Records for this task ->
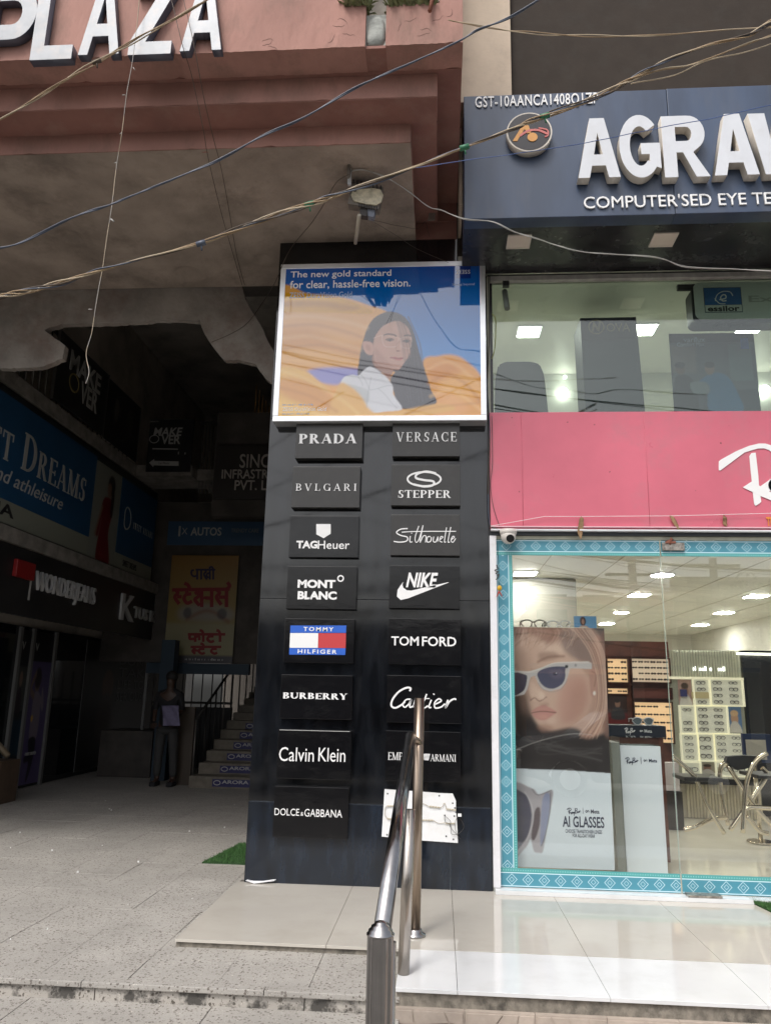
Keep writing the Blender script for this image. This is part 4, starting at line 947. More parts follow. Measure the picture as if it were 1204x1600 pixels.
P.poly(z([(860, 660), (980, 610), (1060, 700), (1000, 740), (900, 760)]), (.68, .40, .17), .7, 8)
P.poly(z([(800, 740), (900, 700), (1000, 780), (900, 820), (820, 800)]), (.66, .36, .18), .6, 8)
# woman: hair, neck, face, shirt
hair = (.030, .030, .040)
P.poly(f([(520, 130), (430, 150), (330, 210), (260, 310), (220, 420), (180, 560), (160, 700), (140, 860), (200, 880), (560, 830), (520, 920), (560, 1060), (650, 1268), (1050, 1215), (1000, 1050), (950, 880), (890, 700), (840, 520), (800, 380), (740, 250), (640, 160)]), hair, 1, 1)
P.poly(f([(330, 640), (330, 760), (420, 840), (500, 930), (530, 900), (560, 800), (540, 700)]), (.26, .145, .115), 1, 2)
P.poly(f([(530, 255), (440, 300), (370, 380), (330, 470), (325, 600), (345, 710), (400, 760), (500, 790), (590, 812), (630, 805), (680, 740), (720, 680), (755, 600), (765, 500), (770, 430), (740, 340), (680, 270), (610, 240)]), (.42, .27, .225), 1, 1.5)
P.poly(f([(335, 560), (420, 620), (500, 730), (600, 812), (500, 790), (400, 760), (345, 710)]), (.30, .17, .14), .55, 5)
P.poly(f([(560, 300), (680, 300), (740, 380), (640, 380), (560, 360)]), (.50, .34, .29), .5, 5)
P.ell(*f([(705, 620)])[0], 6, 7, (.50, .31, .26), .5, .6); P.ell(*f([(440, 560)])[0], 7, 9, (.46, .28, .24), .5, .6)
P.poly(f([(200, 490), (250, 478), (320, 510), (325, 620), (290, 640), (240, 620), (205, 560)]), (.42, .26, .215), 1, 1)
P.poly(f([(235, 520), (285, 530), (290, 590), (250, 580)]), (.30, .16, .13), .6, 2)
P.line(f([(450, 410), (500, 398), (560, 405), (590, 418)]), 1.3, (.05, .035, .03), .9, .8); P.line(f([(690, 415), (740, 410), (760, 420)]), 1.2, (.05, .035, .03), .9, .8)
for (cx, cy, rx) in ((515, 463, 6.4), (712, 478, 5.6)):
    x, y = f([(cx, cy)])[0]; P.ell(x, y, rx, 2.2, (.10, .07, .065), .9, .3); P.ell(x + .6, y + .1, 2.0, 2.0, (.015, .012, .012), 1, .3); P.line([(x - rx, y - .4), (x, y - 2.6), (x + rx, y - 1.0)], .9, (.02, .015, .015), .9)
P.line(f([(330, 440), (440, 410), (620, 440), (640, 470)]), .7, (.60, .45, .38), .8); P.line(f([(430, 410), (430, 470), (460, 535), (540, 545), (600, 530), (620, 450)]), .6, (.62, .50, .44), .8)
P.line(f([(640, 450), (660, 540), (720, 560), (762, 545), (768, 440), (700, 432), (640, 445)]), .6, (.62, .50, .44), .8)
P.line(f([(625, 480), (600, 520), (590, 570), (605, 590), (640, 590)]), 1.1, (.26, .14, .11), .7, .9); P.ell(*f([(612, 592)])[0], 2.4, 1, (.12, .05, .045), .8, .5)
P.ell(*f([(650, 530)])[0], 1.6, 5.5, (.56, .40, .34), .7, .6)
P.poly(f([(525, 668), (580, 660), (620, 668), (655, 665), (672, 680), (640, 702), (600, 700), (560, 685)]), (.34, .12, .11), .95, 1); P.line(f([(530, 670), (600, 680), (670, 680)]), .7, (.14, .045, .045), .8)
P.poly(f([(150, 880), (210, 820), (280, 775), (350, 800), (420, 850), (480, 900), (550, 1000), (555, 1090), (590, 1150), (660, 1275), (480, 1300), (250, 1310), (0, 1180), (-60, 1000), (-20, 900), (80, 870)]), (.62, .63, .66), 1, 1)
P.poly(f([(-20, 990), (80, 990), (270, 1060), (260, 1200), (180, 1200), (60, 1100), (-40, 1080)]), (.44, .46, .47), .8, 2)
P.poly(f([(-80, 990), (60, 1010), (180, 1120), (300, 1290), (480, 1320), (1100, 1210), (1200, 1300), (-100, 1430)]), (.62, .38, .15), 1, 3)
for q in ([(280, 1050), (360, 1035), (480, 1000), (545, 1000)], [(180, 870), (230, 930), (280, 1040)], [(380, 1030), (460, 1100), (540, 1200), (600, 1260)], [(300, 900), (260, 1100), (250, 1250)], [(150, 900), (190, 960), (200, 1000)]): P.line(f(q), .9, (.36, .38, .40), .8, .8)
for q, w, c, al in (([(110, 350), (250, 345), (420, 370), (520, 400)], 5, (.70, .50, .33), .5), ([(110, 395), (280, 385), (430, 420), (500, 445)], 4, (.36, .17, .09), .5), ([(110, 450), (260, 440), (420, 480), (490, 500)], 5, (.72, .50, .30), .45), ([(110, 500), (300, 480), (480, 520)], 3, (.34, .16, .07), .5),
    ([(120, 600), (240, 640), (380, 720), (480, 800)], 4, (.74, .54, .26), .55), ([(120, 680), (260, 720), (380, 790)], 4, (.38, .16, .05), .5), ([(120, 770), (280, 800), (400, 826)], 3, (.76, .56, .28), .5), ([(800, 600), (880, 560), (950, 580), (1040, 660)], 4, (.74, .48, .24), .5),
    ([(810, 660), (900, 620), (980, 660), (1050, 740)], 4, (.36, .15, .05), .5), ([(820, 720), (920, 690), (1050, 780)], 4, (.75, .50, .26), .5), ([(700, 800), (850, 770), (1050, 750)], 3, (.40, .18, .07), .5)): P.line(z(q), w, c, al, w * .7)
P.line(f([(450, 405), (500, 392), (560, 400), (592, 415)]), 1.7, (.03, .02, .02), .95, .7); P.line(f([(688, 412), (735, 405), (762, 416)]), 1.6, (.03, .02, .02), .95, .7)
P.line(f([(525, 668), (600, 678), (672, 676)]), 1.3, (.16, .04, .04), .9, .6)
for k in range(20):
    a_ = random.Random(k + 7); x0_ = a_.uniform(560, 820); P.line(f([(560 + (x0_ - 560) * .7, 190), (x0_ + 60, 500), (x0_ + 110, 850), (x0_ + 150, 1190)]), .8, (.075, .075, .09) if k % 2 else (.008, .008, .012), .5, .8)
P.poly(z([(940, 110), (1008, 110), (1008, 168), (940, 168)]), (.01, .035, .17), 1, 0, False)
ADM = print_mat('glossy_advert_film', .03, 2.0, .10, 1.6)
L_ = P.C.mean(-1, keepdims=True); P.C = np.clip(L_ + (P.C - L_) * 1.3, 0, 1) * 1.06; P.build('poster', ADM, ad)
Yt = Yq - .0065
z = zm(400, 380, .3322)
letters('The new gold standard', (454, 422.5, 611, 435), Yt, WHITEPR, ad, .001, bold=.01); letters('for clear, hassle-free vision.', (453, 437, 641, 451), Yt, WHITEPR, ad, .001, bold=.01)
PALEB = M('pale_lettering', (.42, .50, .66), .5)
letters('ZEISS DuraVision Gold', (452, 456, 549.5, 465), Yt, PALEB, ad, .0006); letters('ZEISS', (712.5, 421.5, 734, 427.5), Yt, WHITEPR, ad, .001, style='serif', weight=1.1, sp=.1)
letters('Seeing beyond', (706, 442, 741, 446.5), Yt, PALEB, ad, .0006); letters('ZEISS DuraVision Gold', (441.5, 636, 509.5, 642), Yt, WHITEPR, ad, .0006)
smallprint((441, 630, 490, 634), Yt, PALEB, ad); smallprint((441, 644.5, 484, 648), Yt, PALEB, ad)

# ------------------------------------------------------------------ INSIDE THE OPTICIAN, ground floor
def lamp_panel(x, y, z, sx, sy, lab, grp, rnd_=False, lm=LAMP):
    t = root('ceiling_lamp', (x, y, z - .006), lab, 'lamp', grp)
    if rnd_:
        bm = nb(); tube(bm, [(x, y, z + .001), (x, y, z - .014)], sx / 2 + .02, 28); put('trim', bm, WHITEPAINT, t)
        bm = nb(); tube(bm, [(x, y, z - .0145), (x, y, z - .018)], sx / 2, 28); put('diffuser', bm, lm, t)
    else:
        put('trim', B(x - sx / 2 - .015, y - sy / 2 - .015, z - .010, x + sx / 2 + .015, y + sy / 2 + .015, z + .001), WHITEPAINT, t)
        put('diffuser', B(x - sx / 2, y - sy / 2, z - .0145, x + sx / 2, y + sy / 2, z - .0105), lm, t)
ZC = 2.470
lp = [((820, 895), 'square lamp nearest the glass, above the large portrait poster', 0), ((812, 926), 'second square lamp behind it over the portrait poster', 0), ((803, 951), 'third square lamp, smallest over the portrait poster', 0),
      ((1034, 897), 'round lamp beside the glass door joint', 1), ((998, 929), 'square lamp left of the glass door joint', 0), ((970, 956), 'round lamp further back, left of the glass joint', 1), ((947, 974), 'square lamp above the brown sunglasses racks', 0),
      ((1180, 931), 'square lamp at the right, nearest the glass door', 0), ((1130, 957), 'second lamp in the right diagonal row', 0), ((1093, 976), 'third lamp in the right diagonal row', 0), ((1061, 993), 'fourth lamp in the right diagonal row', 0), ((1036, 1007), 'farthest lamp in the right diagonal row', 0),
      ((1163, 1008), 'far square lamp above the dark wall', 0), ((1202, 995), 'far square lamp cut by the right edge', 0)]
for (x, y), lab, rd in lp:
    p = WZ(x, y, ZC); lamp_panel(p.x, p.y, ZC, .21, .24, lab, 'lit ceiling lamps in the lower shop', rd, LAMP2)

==

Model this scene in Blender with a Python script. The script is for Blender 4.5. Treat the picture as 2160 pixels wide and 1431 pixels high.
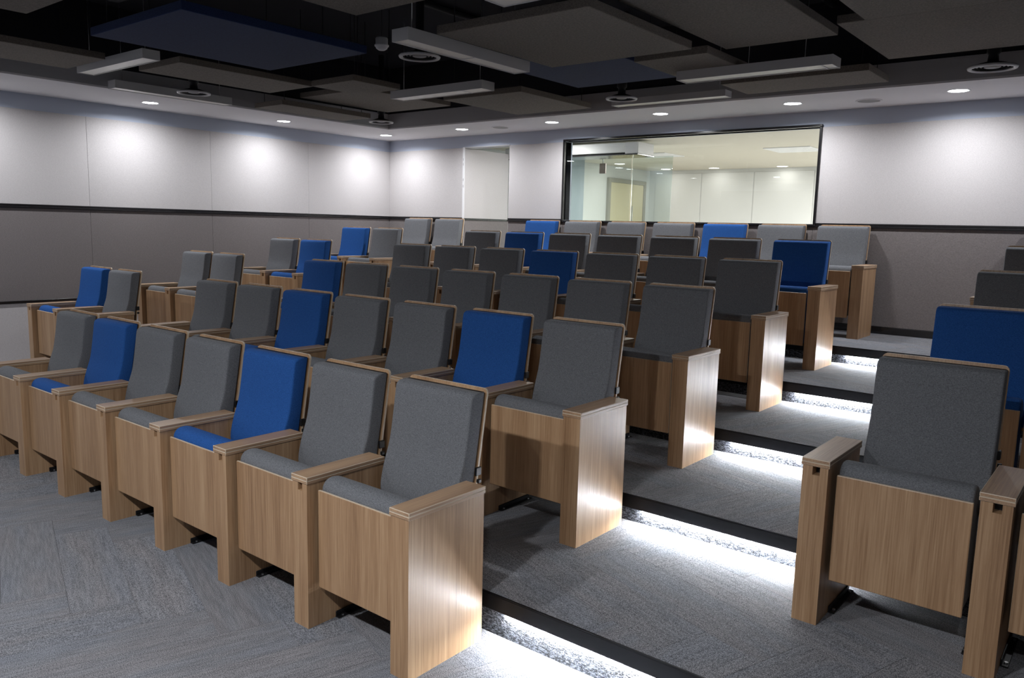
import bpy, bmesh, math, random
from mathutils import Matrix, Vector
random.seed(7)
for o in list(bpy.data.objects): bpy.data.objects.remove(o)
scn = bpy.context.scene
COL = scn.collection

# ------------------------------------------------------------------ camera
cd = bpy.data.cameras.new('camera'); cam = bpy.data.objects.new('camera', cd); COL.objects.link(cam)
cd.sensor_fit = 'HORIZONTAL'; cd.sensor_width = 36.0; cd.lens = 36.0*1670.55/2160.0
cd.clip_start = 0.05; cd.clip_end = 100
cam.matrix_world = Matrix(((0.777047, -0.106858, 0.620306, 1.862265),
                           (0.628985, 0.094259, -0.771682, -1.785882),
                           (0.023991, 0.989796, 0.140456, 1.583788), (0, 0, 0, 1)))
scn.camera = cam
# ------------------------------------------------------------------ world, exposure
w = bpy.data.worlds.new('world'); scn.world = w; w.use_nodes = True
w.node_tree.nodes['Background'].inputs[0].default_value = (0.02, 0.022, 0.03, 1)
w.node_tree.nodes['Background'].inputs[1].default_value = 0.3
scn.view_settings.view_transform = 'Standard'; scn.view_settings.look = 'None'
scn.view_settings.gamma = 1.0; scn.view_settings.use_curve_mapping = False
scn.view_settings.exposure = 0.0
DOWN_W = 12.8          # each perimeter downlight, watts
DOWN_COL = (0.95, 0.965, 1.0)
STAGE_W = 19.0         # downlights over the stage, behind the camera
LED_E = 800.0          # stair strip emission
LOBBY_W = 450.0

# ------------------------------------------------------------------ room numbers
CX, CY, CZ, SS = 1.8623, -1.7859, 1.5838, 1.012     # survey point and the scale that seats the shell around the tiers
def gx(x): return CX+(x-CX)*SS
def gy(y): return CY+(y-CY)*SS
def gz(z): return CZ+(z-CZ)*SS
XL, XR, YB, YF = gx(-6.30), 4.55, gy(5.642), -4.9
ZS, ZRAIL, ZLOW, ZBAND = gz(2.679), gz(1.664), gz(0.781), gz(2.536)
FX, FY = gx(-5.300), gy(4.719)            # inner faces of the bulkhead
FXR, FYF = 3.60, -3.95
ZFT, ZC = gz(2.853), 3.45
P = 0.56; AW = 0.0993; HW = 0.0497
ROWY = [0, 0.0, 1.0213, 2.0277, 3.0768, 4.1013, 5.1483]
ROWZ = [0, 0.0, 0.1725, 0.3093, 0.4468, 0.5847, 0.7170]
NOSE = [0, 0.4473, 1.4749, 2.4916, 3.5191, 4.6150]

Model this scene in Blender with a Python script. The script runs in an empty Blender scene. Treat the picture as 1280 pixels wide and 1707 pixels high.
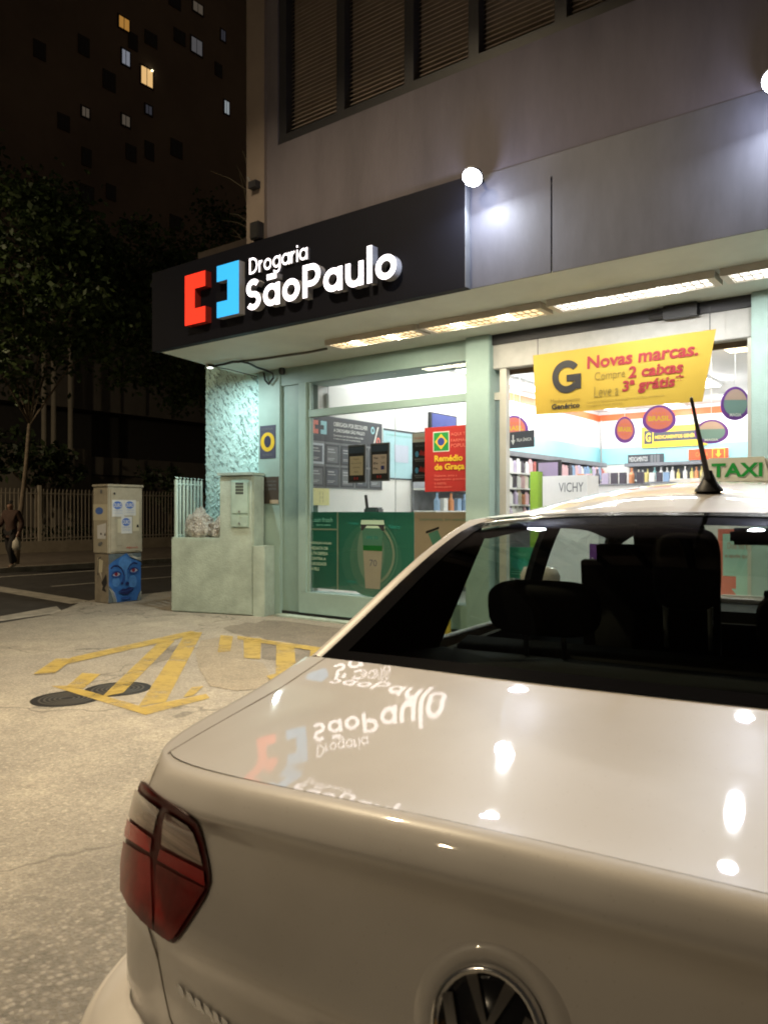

---

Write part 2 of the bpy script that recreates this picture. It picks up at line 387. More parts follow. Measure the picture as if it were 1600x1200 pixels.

Work to do ->
Only the lines from "1431 pixels high." through "COL = scn.collection" should appear in your output, copied exactly with both end lines, and with no pictures.

Written response ->
Model this scene in Blender with a Python script. The script is for Blender 4.5. Treat the picture as 2160 pixels wide and 1431 pixels high.
import bpy, bmesh, math, random
from mathutils import Matrix, Vector
random.seed(7)
for o in list(bpy.data.objects): bpy.data.objects.remove(o)
scn = bpy.context.scene
COL = scn.collection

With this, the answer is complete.